• [What to work on]: Return verbatim everything from the first line through the line that contains "struct(sheet('verge_edging', lambda y: lot_left(y)", and stop there.

++++++++++++++++++++

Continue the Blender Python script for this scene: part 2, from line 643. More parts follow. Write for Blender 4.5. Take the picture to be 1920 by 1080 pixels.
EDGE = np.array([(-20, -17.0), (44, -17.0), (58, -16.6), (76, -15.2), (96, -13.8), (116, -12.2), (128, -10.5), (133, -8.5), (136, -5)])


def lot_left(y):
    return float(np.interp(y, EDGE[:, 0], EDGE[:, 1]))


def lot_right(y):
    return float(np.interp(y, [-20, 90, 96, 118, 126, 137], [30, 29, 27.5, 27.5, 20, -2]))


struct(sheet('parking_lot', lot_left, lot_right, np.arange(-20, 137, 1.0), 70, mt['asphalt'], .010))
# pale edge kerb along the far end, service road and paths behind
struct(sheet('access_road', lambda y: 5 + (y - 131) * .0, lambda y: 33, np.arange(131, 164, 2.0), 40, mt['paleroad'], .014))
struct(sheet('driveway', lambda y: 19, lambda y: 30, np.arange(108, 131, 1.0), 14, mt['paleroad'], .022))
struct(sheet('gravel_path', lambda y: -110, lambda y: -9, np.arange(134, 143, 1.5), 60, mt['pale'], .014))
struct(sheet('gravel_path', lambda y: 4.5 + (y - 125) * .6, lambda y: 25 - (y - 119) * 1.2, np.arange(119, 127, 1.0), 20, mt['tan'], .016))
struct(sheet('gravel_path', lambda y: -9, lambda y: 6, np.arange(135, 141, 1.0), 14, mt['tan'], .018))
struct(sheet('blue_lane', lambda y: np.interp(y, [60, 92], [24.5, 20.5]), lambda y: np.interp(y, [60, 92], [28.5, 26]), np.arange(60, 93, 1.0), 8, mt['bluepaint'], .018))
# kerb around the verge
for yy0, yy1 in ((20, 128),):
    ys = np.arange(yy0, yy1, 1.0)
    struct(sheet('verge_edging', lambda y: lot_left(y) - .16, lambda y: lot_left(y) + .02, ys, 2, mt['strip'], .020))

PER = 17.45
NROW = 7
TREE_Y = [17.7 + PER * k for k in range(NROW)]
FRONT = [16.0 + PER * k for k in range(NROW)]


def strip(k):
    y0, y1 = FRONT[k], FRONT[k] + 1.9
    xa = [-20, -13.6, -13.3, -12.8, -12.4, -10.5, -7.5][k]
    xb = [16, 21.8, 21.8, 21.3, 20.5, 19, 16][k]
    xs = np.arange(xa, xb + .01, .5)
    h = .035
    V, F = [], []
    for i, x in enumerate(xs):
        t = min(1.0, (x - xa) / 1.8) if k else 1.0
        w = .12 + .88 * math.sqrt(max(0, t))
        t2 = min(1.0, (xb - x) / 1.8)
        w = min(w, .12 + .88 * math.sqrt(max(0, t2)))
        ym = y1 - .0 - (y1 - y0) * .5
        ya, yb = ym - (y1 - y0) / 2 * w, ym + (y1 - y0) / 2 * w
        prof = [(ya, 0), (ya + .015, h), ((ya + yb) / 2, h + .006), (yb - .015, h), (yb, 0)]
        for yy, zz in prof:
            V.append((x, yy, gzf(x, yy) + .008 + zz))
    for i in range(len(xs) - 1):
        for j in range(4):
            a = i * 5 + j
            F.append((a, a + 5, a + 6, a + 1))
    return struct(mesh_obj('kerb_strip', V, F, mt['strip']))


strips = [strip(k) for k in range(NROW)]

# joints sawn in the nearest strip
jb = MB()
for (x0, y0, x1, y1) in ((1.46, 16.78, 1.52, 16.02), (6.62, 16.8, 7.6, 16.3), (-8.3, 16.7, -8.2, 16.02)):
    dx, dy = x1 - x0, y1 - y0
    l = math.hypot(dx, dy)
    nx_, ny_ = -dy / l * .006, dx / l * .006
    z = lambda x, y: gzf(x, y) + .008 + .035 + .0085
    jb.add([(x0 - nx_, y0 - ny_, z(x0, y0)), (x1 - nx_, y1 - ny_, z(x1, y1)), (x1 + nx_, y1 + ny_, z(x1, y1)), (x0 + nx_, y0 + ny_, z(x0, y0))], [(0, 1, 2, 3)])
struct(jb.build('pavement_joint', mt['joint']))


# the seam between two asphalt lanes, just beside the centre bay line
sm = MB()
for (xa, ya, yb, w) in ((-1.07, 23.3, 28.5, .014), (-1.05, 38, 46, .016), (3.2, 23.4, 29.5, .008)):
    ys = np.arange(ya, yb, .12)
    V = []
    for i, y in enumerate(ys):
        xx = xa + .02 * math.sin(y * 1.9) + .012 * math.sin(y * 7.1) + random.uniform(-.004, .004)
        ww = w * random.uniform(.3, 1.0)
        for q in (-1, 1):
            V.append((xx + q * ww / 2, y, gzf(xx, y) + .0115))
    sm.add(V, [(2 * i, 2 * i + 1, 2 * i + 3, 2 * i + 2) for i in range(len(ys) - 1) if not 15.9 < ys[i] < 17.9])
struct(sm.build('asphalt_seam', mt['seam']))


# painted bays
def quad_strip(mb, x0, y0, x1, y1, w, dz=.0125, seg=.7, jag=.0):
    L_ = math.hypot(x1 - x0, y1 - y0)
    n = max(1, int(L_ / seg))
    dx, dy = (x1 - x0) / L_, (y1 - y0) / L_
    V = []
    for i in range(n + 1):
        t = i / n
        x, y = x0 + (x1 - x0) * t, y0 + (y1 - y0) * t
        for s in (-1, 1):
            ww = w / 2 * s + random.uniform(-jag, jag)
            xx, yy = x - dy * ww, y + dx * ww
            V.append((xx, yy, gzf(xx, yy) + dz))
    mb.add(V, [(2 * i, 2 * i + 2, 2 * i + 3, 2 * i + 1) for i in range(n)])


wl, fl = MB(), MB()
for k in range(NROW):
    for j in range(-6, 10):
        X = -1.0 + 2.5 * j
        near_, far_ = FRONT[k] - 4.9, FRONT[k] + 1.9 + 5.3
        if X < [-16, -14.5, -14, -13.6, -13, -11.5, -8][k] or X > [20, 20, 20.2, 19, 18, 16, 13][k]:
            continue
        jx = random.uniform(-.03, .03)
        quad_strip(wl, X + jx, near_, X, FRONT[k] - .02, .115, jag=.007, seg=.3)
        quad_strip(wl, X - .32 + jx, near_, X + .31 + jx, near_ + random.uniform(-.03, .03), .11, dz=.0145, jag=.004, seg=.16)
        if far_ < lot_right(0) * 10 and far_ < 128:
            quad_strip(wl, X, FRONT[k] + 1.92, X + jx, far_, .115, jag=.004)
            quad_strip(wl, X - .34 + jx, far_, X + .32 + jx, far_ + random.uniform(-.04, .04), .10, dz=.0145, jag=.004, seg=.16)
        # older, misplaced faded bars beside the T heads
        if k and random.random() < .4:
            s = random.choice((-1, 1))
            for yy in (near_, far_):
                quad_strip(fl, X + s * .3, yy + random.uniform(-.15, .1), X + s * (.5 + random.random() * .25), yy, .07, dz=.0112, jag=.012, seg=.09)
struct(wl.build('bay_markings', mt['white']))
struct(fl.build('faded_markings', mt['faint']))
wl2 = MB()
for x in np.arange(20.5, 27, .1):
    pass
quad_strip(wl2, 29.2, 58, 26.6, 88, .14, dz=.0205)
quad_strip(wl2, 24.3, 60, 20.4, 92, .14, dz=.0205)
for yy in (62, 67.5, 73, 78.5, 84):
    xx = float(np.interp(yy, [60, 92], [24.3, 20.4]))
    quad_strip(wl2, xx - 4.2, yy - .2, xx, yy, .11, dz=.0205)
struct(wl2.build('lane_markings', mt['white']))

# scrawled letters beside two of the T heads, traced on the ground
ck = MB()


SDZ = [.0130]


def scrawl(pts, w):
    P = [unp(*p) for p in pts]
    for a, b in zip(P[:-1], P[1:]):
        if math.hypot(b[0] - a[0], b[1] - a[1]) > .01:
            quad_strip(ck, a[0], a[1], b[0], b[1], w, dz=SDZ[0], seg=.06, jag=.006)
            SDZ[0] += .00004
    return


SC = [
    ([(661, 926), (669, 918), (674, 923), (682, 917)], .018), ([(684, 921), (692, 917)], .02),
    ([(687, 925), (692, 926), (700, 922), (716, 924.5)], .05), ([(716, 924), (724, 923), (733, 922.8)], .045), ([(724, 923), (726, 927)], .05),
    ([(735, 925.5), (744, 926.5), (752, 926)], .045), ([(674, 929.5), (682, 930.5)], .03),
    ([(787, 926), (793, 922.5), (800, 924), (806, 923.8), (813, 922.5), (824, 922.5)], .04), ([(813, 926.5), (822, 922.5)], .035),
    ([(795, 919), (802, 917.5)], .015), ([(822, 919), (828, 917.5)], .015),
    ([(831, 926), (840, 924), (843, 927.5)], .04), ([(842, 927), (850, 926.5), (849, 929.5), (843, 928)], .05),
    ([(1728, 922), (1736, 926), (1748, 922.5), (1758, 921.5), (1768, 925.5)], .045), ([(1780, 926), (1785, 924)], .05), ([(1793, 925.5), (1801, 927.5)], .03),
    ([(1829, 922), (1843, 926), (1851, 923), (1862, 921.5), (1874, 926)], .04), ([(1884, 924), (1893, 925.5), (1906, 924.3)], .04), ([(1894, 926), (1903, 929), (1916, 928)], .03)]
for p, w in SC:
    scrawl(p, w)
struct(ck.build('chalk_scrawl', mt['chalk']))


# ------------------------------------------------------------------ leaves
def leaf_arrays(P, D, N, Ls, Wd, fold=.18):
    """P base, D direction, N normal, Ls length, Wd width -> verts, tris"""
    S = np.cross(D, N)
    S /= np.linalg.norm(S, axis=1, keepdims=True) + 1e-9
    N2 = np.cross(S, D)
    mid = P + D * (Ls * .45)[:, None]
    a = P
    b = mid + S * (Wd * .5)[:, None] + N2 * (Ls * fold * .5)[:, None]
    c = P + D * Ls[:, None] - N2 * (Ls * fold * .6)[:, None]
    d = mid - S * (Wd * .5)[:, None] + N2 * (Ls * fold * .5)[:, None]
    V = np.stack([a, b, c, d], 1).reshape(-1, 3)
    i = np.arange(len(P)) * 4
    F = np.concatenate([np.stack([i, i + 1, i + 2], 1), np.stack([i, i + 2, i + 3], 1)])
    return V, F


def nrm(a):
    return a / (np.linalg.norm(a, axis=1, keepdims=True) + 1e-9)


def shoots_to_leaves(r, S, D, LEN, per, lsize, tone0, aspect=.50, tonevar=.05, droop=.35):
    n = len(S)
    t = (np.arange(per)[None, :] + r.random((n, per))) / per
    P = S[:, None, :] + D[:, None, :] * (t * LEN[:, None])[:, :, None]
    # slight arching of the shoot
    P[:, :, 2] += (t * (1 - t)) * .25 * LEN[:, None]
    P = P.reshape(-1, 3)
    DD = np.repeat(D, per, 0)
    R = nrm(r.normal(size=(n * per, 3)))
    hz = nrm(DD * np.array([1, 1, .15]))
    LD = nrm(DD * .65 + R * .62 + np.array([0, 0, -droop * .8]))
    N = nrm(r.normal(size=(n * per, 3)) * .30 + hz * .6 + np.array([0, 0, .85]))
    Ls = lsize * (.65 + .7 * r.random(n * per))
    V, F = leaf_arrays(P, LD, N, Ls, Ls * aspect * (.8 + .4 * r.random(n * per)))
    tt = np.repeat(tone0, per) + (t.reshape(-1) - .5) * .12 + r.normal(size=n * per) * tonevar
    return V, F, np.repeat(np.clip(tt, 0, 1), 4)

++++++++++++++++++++

• [Written response]:
Continue the Blender Python script for this scene: part 2, from line 643. More parts follow. Write for Blender 4.5. Take the picture to be 1920 by 1080 pixels.
EDGE = np.array([(-20, -17.0), (44, -17.0), (58, -16.6), (76, -15.2), (96, -13.8), (116, -12.2), (128, -10.5), (133, -8.5), (136, -5)])


def lot_left(y):
    return float(np.interp(y, EDGE[:, 0], EDGE[:, 1]))


def lot_right(y):
    return float(np.interp(y, [-20, 90, 96, 118, 126, 137], [30, 29, 27.5, 27.5, 20, -2]))


struct(sheet('parking_lot', lot_left, lot_right, np.arange(-20, 137, 1.0), 70, mt['asphalt'], .010))
# pale edge kerb along the far end, service road and paths behind
struct(sheet('access_road', lambda y: 5 + (y - 131) * .0, lambda y: 33, np.arange(131, 164, 2.0), 40, mt['paleroad'], .014))
struct(sheet('driveway', lambda y: 19, lambda y: 30, np.arange(108, 131, 1.0), 14, mt['paleroad'], .022))
struct(sheet('gravel_path', lambda y: -110, lambda y: -9, np.arange(134, 143, 1.5), 60, mt['pale'], .014))
struct(sheet('gravel_path', lambda y: 4.5 + (y - 125) * .6, lambda y: 25 - (y - 119) * 1.2, np.arange(119, 127, 1.0), 20, mt['tan'], .016))
struct(sheet('gravel_path', lambda y: -9, lambda y: 6, np.arange(135, 141, 1.0), 14, mt['tan'], .018))
struct(sheet('blue_lane', lambda y: np.interp(y, [60, 92], [24.5, 20.5]), lambda y: np.interp(y, [60, 92], [28.5, 26]), np.arange(60, 93, 1.0), 8, mt['bluepaint'], .018))
# kerb around the verge
for yy0, yy1 in ((20, 128),):
    ys = np.arange(yy0, yy1, 1.0)
    struct(sheet('verge_edging', lambda y: lot_left(y) - .16, lambda y: lot_left(y) + .02, ys, 2, mt['strip'], .020))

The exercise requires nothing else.